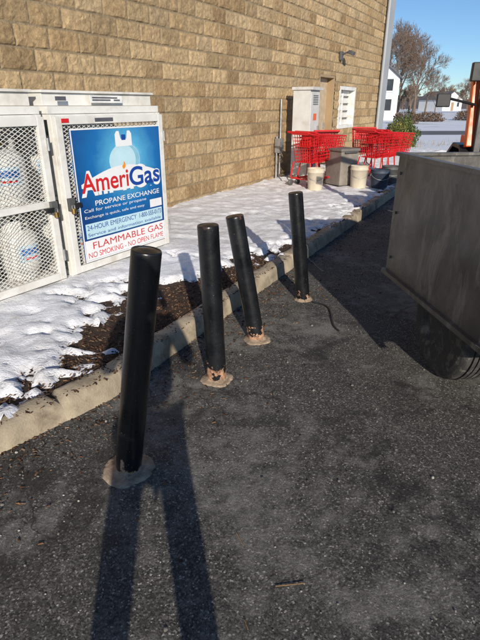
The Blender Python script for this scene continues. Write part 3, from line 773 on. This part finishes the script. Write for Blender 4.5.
def bin_():
    root=empty('trash_bin',(1.83,9.25,.14),R(30))
    mb=MB(); mb.box((0,0,.32),(.36,.40,.58),simple('bin_plastic',(.24,.21,.18),.6,bmp=0),taper=1.12); mb.box((0,0,.635),(.44,.48,.05),simple('bin_lid',(.17,.155,.14),.6,bmp=0))
    mb.box((0,-.26,.60),(.3,.03,.03),M_DKGREY)
    for x in(-.15,.15): mb.cyl((x-.02,.2,.06),(x+.02,.2,.06),.06,M_RUB)
    mb.out('bin_body',root,.02)
bin_()
def hose():
    mb=MB(); pts=[]
    for t in np.linspace(0,1,26):
        pts.append((.60+.16*t+.05*math.sin(t*5),3.75-.50*t+.06*math.sin(t*5),.014))
    mb.path(pts,.007,M_BLACK,6); mb.out('rubber_hose')
hose()

# ------------------------------------------------------------ vegetation
def tree_mesh(seed,H=11,depth=6,spread=.42,tk=1.0):
    rg=random.Random(seed); mb=MB()
    def seg(a,b,r1,r2,mat,n):
        d=(b-a).normalized(); u=d.orthogonal().normalized(); w=d.cross(u); vs=[]
        for p,r in((a,r1),(b,r2)):
            for i in range(n):
                t=2*math.pi*i/n; vs.append(p+u*r*math.cos(t)+w*r*math.sin(t))
        mb.add(vs,[(i,(i+1)%n,n+(i+1)%n,n+i) for i in range(n)],mat)
    def grow(p,d,l,r,k):
        m=M_BARK if k>=depth-2 else M_TWIG
        n=7 if k>=depth-1 else (4 if k>2 else 3)
        q=p; steps=3 if k>0 else 2; rr=max(r,.014*tk)
        for s in range(steps):
            d2=(d+Vector((rg.uniform(-1,1),rg.uniform(-1,1),rg.uniform(-.5,.8)))*.13).normalized()
            q2=q+d2*l/steps; r2=max(rr*.86,.012*tk); seg(q,q2,rr,r2,m,n)
            if k>0 and s>0 or (k==depth and s==1):
                for _ in range(1 if k>1 else 3):
                    a=rg.uniform(0,6.28); o=d2.orthogonal().normalized(); o.rotate(Matrix.Rotation(a,3,d2))
                    nd=(d2*.75+o*rg.uniform(.5,.95)+Vector((0,0,.22))).normalized()
                    grow(q2,nd,l*rg.uniform(.55,.75),r2*.5,k-1)
            q,d,rr=q2,d2,r2
        if k>0:
            for _ in range(2):
                a=rg.uniform(0,6.28); o=d.orthogonal().normalized(); o.rotate(Matrix.Rotation(a,3,d))
                nd=(d+o*rg.uniform(.3,spread+.25)+Vector((0,0,.12))).normalized()
                grow(q,nd,l*rg.uniform(.62,.8),rr*.72,k-1)
    grow(Vector((0,0,-.1)),Vector((0,0,1)),H*.24,H*.018,depth)
    zmax=max(v[2] for v in mb.v); k=H/zmax
    mb.v=[(v[0]*k,v[1]*k,v[2]*k) for v in mb.v]
    return mb
TA=tree_mesh(3,12,5,tk=.9); TB=tree_mesh(8,12,5,tk=.9)
ta=TA.out('bare_tree',loc=(24.5,84,0)); tb=TB.out('bare_tree',loc=(28.2,86,0)); tb.scale=(.9,.9,.9)
def inst(src,x,y,s,rz):
    o=bpy.data.objects.new('bare_tree',src.data); COL.objects.link(o); o.location=(x,y,0); o.scale=(s*.85,s*.85,s); o.rotation_euler=(0,0,rz)
for a in((ta,26.5,92,1.2,2.1),(tb,22.4,88,.95,1.0),(ta,30.5,94,.95,4.0),(tb,29.5,100,1.15,3.3),(ta,34,98,.65,3.3),(tb,9,75,1.1,.3),(ta,44.5,104,.55,.9),(tb,47.5,106,.5,2.9),(ta,25,104,1.1,5.2),(tb,41,112,.5,1.9)): inst(*a)
def treeline():
    srcs=[tree_mesh(21,9,4,tk=2.2),tree_mesh(22,10,4,tk=2.2),tree_mesh(23,8,4,tk=2.2)]
    mb=MB(); rg=random.Random(5)
    for i in range(110):
        s=rg.choice(srcs); x=rg.uniform(-60,170); y=rg.uniform(160,190); k=rg.uniform(.45,.9); a=rg.uniform(0,6.28); ca,sa=math.cos(a)*k,math.sin(a)*k
        o=len(mb.v); mb.v+=[(x+v[0]*ca-v[1]*sa,y+v[0]*sa+v[1]*ca,v[2]*k) for v in s.v]
        mb.f+=[tuple(q+o for q in f) for f in s.f]; mb.mi+=[0]*len(s.f); mb.sm+=[False]*len(s.f)
    mb.mats=[M_TWIG]; mb.out('distant_treeline')
treeline()
def hills():
    n=160; X=np.linspace(-200,400,n); V=[];F=[]
    m=simple('hill_woods',(.13,.11,.10),1,0,.3,.08,0); mb=MB()
    for i,x in enumerate(X):
        h=4.5+2.5*noise.noise(Vector((x*.012,0,0)))+.9*noise.noise(Vector((x*.15,3,0)))+.5*noise.noise(Vector((x*.6,3,0)))
        V+=[(x,210,-1),(x,235,h),(x,300,h+1)]
    for i in range(n-1):
        for k in range(2): a=i*3+k; F.append((a,a+3,a+4,a+1))
    mb.add(V,F,m,True); mb.out('wooded_hill')
hills()
def shrub(name,x,y,h,r,cols,seed,cnt=2600,leaf=.035,z=.0,cone=False):
    rg=random.Random(seed); mb=MB(); mats=[simple(name+'_leaf%d'%i,c,.7,0,.3,4,0) for i,c in enumerate(cols)]
    for i in range(14):
        a=rg.uniform(0,6.28); mb.cyl((0,0,0),(math.cos(a)*r*.6,math.sin(a)*r*.6,h*rg.uniform(.5,.9)),.014,M_BARK,r2=.004,seg=5)
    for i in range(cnt):
        while 1:
            p=Vector((rg.uniform(-1,1),rg.uniform(-1,1),rg.uniform(0,1)))
            q=(p.x**2+p.y**2)**.5
            lim=(1-p.z)**.6 if cone else math.sqrt(max(0,1-(p.z*1.6-.6)**2))
            lim*=.75+.45*noise.noise(Vector((p.x*2.2,p.y*2.2,p.z*3+seed)))
            if q<lim and q>lim*.35: break
        c=Vector((p.x*r,p.y*r,p.z*h)); k=leaf*rg.uniform(.6,1.5)
        e=Euler((rg.uniform(0,6),rg.uniform(0,6),rg.uniform(0,6))).to_matrix()
        mb.add([c+e@Vector(v)*k for v in((-1,0,0),(0,-.5,.1),(1,0,0),(0,.5,.1))],[(0,1,2,3)],mats[rg.randrange(len(mats))])
    mb.out(name,loc=(x,y,z))
shrub('evergreen_shrub',5.75,18.6,1.15,.75,[(.09,.12,.02),(.16,.17,.03),(.05,.08,.015)],1)
shrub('evergreen_shrub',6.5,20.5,1.35,.5,[(.045,.09,.02),(.08,.12,.03),(.03,.05,.015)],2,cone=True)
shrub('evergreen_shrub',5.2,17.4,1.0,.6,[(.24,.20,.04),(.15,.16,.03),(.07,.08,.02)],3)
for i,(x,y,h,r) in enumerate(((14.5,46,1.0,1.6),(18.5,52,.9,2.0),(24,56,1.0,1.7))):
    shrub('winter_shrub',x,y,h,r,[(.12,.07,.04),(.18,.11,.06),(.07,.045,.03)],10+i,1500,.07)
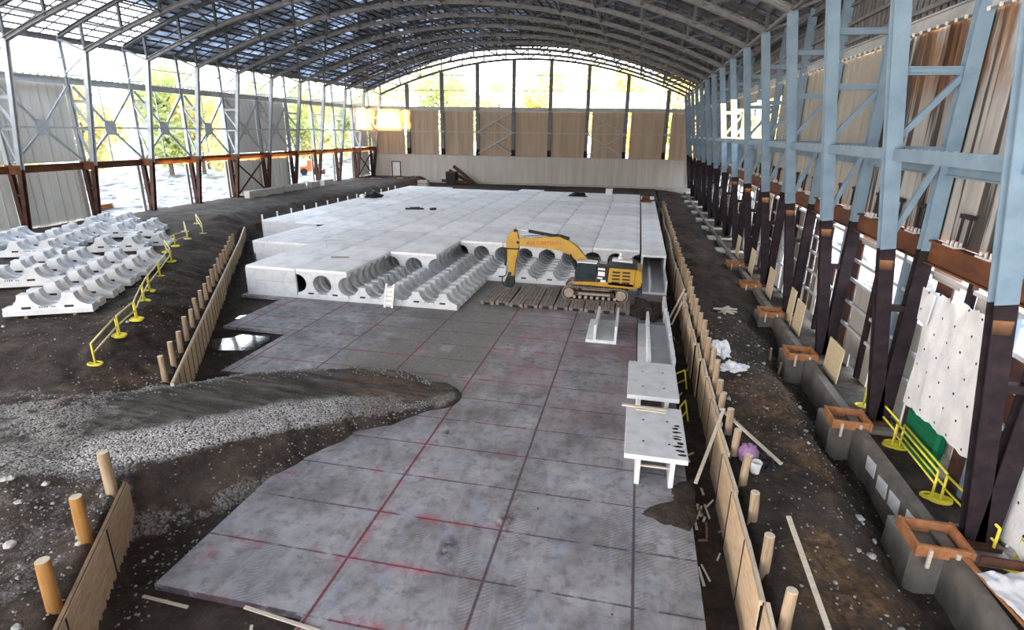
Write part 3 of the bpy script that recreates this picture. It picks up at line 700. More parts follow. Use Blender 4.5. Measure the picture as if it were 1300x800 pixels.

______________________________

* [WRITTEN TASK]: Restate every record exactly, please; do not copy the pictures.

* [EXPECTED ANSWER]:
The Blender Python script for this scene continues. Write part 3, from line 773 on. This part finishes the script. Write for Blender 4.5.
def bin_():
    root=empty('trash_bin',(1.83,9.25,.14),R(30))
    mb=MB(); mb.box((0,0,.32),(.36,.40,.58),simple('bin_plastic',(.24,.21,.18),.6,bmp=0),taper=1.12); mb.box((0,0,.635),(.44,.48,.05),simple('bin_lid',(.17,.155,.14),.6,bmp=0))
    mb.box((0,-.26,.60),(.3,.03,.03),M_DKGREY)
    for x in(-.15,.15): mb.cyl((x-.02,.2,.06),(x+.02,.2,.06),.06,M_RUB)
    mb.out('bin_body',root,.02)
bin_()
def hose():
    mb=MB(); pts=[]
    for t in np.linspace(0,1,26):
        pts.append((.60+.16*t+.05*math.sin(t*5),3.75-.50*t+.06*math.sin(t*5),.014))
    mb.path(pts,.007,M_BLACK,6); mb.out('rubber_hose')
hose()

# ------------------------------------------------------------ vegetation
def tree_mesh(seed,H=11,depth=6,spread=.42,tk=1.0):
    rg=random.Random(seed); mb=MB()
    def seg(a,b,r1,r2,mat,n):
        d=(b-a).normalized(); u=d.orthogonal().normalized(); w=d.cross(u); vs=[]
        for p,r in((a,r1),(b,r2)):
            for i in range(n):
                t=2*math.pi*i/n; vs.append(p+u*r*math.cos(t)+w*r*math.sin(t))
        mb.add(vs,[(i,(i+1)%n,n+(i+1)%n,n+i) for i in range(n)],mat)
    def grow(p,d,l,r,k):
        m=M_BARK if k>=depth-2 else M_TWIG
        n=7 if k>=depth-1 else (4 if k>2 else 3)
        q=p; steps=3 if k>0 else 2; rr=max(r,.014*tk)
        for s in range(steps):
            d2=(d+Vector((rg.uniform(-1,1),rg.uniform(-1,1),rg.uniform(-.5,.8)))*.13).normalized()
            q2=q+d2*l/steps; r2=max(rr*.86,.012*tk); seg(q,q2,rr,r2,m,n)
            if k>0 and s>0 or (k==depth and s==1):
                for _ in range(1 if k>1 else 3):
                    a=rg.uniform(0,6.28); o=d2.orthogonal().normalized(); o.rotate(Matrix.Rotation(a,3,d2))
                    nd=(d2*.75+o*rg.uniform(.5,.95)+Vector((0,0,.22))).normalized()
                    grow(q2,nd,l*rg.uniform(.55,.75),r2*.5,k-1)
            q,d,rr=q2,d2,r2
        if k>0:
            for _ in range(2):
                a=rg.uniform(0,6.28); o=d.orthogonal().normalized(); o.rotate(Matrix.Rotation(a,3,d))
                nd=(d+o*rg.uniform(.3,spread+.25)+Vector((0,0,.12))).normalized()
                grow(q,nd,l*rg.uniform(.62,.8),rr*.72,k-1)
    grow(Vector((0,0,-.1)),Vector((0,0,1)),H*.24,H*.018,depth)
    zmax=max(v[2] for v in mb.v); k=H/zmax
    mb.v=[(v[0]*k,v[1]*k,v[2]*k) for v in mb.v]
    return mb
TA=tree_mesh(3,12,5,tk=.9); TB=tree_mesh(8,12,5,tk=.9)
ta=TA.out('bare_tree',loc=(24.5,84,0)); tb=TB.out('bare_tree',loc=(28.2,86,0)); tb.scale=(.9,.9,.9)
def inst(src,x,y,s,rz):
    o=bpy.data.objects.new('bare_tree',src.data); COL.objects.link(o); o.location=(x,y,0); o.scale=(s*.85,s*.85,s); o.rotation_euler=(0,0,rz)
for a in((ta,26.5,92,1.2,2.1),(tb,22.4,88,.95,1.0),(ta,30.5,94,.95,4.0),(tb,29.5,100,1.15,3.3),(ta,34,98,.65,3.3),(tb,9,75,1.1,.3),(ta,44.5,104,.55,.9),(tb,47.5,106,.5,2.9),(ta,25,104,1.1,5.2),(tb,41,112,.5,1.9)): inst(*a)
def treeline():
    srcs=[tree_mesh(21,9,4,tk=2.2),tree_mesh(22,10,4,tk=2.2),tree_mesh(23,8,4,tk=2.2)]
    mb=MB(); rg=random.Random(5)
    for i in range(110):
        s=rg.choice(srcs); x=rg.uniform(-60,170); y=rg.uniform(160,190); k=rg.uniform(.45,.9); a=rg.uniform(0,6.28); ca,sa=math.cos(a)*k,math.sin(a)*k
        o=len(mb.v); mb.v+=[(x+v[0]*ca-v[1]*sa,y+v[0]*sa+v[1]*ca,v[2]*k) for v in s.v]
        mb.f+=[tuple(q+o for q in f) for f in s.f]; mb.mi+=[0]*len(s.f); mb.sm+=[False]*len(s.f)
    mb.mats=[M_TWIG]; mb.out('distant_treeline')
treeline()
def hills():
    n=160; X=np.linspace(-200,400,n); V=[];F=[]
    m=simple('hill_woods',(.13,.11,.10),1,0,.3,.08,0); mb=MB()
    for i,x in enumerate(X):
        h=4.5+2.5*noise.noise(Vector((x*.012,0,0)))+.9*noise.noise(Vector((x*.15,3,0)))+.5*noise.noise(Vector((x*.6,3,0)))
        V+=[(x,210,-1),(x,235,h),(x,300,h+1)]
    for i in range(n-1):
        for k in range(2): a=i*3+k; F.append((a,a+3,a+4,a+1))
    mb.add(V,F,m,True); mb.out('wooded_hill')
hills()
def shrub(name,x,y,h,r,cols,seed,cnt=2600,leaf=.035,z=.0,cone=False):
    rg=random.Random(seed); mb=MB(); mats=[simple(name+'_leaf%d'%i,c,.7,0,.3,4,0) for i,c in enumerate(cols)]
    for i in range(14):
        a=rg.uniform(0,6.28); mb.cyl((0,0,0),(math.cos(a)*r*.6,math.sin(a)*r*.6,h*rg.uniform(.5,.9)),.014,M_BARK,r2=.004,seg=5)
    for i in range(cnt):
        while 1:
            p=Vector((rg.uniform(-1,1),rg.uniform(-1,1),rg.uniform(0,1)))
            q=(p.x**2+p.y**2)**.5
            lim=(1-p.z)**.6 if cone else math.sqrt(max(0,1-(p.z*1.6-.6)**2))
            lim*=.75+.45*noise.noise(Vector((p.x*2.2,p.y*2.2,p.z*3+seed)))
            if q<lim and q>lim*.35: break
        c=Vector((p.x*r,p.y*r,p.z*h)); k=leaf*rg.uniform(.6,1.5)
        e=Euler((rg.uniform(0,6),rg.uniform(0,6),rg.uniform(0,6))).to_matrix()
        mb.add([c+e@Vector(v)*k for v in((-1,0,0),(0,-.5,.1),(1,0,0),(0,.5,.1))],[(0,1,2,3)],mats[rg.randrange(len(mats))])
    mb.out(name,loc=(x,y,z))
shrub('evergreen_shrub',5.75,18.6,1.15,.75,[(.09,.12,.02),(.16,.17,.03),(.05,.08,.015)],1)
shrub('evergreen_shrub',6.5,20.5,1.35,.5,[(.045,.09,.02),(.08,.12,.03),(.03,.05,.015)],2,cone=True)
shrub('evergreen_shrub',5.2,17.4,1.0,.6,[(.24,.20,.04),(.15,.16,.03),(.07,.08,.02)],3)
for i,(x,y,h,r) in enumerate(((14.5,46,1.0,1.6),(18.5,52,.9,2.0),(24,56,1.0,1.7))):
    shrub('winter_shrub',x,y,h,r,[(.12,.07,.04),(.18,.11,.06),(.07,.045,.03)],10+i,1500,.07)
Write part 3 of the bpy script that recreates this picture. It picks up at line 700. More parts follow. Use Blender 4.5. Measure the picture as if it were 1300x800 pixels.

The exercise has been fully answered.